Açılan bir davada, işlemin yürütülmesinin durdurulmasına karar verildikten sonra davanın reddedilmesi halinde, işlem tekrar yürürlük kazanır ve daha önce yürütmenin durdurulması kararı gereği bir işlem tesis edilmemişse yukarıda da belirtildiği üzere davanın reddi idareye yeni bir uygulanma yükümlülüğü de getirmez.
Bu aşamada, Anayasa’nın 138. maddesi hükmü uyarınca mahkeme kararları yasama, yürütme organları ve idare yönünden olduğu kadar, yargı organları açısından da bağlayıcıdır.
Bu temel ilkeler çerçevesinde uyuşmazlık konusu olay irdelendiğinde; Dairemizin 16.04.2007 tarih ve E:2006/2084 sayılı kararıyla, …. A.Ş.nin 99,99 hisse ile iştiraki olan … A.Ş.ne ait, … …’da bulunan ve soğuk hava deposu olarak kullanılan taşınmazı da içeren alanda, … Büyükşehir Belediye Meclisi’nin 13.03.2006 tarihli kararı ile nazım imar planı revizyonunun yapıldığı, 10.08.2006 tarihinde onaylanan bu planda, bahse konu taşınmazın bulunduğu yere ilişkin, daha önce 0.30 olarak belirlenen “Taban Alanı Kat Sayısının” 0.40, 3.50 olarak belirlenen “Kat Alanı Kat Sayısı”nın da 4.50 olarak değiştirildiği, bu suretle mevcut yerde oluşan yoğunluk artışı sonucu … A.Ş.ne ait taşınmazın değerinin de arttığı, … A.Ş.nin hisseleri için bu değişiklikler dikkkate alınarak yeni bir değer tespitinin yapılması gerekirken, ihalenin …A.Ş.ne ait soğuk hava deposunun 10.10.2005 onaylanan 1/1000 ölçekli plandaki eski imar durumuna göre hazırlanan değerleme raporu esas alınarak sonuçlandırıldığı, bu durumda, satışa konu hisselerin gerçek değeri belirlenmeden tesis edilen özelleştirme işleminde bu açıdan hukuka ve kamu yararına uygunluk bulunmadığı gerekçesiyle … tarih ve … sayılı Özelleştirme Yüksek Kurulu kararının yürütmesinin durdurulmasına karar verildiği, ancak Dairemiz kararına dayanak alınan imar planının iptali istemiyle … Valiliği tarafından açılan davada, … İdare Mahkemesi’nin … tarih ve E: …, K: … sayılı kararıyla, şehircilik ilkeleri ve planlama esasları ile imar mevzuatına aykırı olduğu gerekçesiyle imar planının iptal edildiğinin anlaşılması nedeniyle işin esası hakkında Dairemizin 11.03.2008 tarih ve E.2006/2084, K:2008/3130 sayılı kararıyla davanın reddine karar verildiği anlaşıldığından dava konusu işlemde hukuka aykırı bir yön görülmemiştir.

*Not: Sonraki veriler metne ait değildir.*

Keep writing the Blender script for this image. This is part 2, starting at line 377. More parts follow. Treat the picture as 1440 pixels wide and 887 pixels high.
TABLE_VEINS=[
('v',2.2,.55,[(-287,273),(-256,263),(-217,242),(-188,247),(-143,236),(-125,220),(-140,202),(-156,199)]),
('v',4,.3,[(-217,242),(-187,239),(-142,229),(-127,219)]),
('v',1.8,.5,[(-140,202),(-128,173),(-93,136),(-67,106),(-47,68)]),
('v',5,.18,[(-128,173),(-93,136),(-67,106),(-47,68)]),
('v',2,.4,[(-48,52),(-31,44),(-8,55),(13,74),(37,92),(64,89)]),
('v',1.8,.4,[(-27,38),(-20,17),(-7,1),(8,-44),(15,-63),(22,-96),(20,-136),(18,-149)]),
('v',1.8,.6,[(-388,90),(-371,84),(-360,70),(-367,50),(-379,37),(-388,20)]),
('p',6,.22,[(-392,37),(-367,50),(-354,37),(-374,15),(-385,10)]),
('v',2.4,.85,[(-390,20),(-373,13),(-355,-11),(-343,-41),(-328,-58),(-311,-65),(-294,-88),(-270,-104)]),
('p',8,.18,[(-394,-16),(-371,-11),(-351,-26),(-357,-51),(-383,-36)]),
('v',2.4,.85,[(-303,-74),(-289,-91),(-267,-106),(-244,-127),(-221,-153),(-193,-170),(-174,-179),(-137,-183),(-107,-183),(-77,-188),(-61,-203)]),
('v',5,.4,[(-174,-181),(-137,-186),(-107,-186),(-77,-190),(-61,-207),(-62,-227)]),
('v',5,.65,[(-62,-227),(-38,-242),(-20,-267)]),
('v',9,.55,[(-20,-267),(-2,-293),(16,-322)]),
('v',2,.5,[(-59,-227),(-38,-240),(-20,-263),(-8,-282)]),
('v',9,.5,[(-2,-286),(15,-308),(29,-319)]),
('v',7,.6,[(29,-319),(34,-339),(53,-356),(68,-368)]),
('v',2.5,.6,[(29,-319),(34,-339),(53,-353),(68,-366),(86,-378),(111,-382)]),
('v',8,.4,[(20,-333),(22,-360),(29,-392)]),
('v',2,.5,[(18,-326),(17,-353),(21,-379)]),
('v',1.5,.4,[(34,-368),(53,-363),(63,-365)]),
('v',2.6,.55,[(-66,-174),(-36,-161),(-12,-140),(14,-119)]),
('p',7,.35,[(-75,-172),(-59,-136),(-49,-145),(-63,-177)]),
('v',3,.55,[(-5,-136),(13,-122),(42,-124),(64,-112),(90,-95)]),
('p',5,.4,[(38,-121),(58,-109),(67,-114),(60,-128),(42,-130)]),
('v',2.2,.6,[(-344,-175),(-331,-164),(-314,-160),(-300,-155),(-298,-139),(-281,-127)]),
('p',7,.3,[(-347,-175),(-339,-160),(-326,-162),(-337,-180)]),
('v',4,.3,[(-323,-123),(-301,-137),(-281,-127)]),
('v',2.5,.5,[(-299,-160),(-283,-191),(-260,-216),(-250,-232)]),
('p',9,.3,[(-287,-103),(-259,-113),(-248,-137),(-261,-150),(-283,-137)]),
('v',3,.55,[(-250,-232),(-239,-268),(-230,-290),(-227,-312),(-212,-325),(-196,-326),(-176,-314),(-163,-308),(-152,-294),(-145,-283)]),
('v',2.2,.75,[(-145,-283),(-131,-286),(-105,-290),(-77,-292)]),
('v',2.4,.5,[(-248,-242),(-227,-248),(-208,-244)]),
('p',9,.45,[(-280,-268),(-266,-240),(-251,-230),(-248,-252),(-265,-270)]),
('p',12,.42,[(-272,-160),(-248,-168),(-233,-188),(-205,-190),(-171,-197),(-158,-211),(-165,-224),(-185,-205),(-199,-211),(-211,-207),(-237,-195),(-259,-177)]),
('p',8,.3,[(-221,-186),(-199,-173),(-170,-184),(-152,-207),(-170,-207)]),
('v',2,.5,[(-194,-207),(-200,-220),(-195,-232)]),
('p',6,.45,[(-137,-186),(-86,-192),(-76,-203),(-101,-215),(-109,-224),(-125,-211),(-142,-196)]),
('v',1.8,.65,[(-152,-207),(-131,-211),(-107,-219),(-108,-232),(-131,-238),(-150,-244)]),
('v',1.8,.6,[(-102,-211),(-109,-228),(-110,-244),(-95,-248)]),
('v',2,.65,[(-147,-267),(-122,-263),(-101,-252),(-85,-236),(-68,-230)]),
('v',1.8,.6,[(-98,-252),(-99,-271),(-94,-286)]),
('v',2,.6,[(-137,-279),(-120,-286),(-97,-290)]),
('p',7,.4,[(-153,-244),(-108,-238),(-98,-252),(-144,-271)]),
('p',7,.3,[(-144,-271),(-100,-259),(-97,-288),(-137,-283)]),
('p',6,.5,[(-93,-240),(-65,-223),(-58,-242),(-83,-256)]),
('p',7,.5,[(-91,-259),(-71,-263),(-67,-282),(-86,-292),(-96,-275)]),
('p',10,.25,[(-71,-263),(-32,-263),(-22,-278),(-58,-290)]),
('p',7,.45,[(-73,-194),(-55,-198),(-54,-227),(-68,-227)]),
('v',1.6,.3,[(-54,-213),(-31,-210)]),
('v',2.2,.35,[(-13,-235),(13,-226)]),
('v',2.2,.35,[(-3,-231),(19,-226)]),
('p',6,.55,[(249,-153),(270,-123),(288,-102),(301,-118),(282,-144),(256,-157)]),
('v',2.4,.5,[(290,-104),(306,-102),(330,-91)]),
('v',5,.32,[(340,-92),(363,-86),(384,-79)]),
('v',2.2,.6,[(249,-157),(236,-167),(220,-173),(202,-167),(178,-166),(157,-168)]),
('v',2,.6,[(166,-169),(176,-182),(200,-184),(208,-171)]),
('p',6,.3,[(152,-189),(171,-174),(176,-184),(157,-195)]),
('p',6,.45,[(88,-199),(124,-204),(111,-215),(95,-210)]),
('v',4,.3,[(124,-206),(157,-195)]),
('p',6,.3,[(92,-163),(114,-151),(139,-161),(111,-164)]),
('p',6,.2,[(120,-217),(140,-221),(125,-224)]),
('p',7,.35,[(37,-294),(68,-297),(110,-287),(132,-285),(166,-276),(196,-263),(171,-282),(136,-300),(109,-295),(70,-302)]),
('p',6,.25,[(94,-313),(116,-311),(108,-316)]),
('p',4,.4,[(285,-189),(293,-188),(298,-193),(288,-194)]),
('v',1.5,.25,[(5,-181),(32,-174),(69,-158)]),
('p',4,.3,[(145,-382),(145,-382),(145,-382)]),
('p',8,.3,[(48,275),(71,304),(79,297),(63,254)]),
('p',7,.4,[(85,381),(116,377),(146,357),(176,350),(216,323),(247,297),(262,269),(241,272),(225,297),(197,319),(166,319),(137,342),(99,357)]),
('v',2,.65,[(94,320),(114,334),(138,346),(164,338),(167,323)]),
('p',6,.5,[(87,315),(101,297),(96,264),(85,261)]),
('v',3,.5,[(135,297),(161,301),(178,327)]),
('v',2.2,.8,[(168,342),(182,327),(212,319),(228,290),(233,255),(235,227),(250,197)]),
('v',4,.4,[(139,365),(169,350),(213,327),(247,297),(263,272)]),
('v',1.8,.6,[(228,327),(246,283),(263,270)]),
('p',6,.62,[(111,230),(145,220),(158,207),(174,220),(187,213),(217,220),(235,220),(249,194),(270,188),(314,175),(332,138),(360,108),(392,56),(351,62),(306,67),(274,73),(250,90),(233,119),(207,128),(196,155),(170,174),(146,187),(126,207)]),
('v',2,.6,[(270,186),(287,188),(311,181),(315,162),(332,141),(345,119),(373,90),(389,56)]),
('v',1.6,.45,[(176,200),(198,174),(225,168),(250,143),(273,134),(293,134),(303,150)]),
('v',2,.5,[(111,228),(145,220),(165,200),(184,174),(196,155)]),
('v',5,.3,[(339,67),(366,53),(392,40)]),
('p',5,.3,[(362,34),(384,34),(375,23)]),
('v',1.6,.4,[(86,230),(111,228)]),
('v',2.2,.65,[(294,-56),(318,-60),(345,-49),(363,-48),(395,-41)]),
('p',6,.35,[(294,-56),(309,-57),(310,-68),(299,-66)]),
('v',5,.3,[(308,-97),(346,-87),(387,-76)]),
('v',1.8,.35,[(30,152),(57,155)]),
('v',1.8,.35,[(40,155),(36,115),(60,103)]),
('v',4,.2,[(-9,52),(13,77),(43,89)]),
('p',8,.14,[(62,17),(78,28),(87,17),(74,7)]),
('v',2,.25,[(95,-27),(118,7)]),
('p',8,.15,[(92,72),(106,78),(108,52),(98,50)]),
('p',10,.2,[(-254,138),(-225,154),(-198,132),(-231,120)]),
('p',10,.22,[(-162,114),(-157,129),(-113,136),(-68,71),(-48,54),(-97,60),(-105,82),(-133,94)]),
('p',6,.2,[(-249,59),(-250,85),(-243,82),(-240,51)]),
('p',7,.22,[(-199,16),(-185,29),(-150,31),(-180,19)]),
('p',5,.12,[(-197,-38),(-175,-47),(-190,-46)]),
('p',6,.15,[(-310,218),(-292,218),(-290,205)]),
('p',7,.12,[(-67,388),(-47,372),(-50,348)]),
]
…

Açıklanan nedenlerle, yasal dayanağı bulunmayan davanın reddine, yargılama giderlerinin davacı üzerinde bırakılmasına, yürürlükte bulunan Avukatlık Asgari Ücret Tarifesi uyarınca belirlenen …-TL avukatlık ücretinin davacıdan alınarak davalı idareye verilmesine, artan posta giderinin istemi halinde davacıya iadesine 10.02.2009 tarihinde oybirliği ile karar verildi.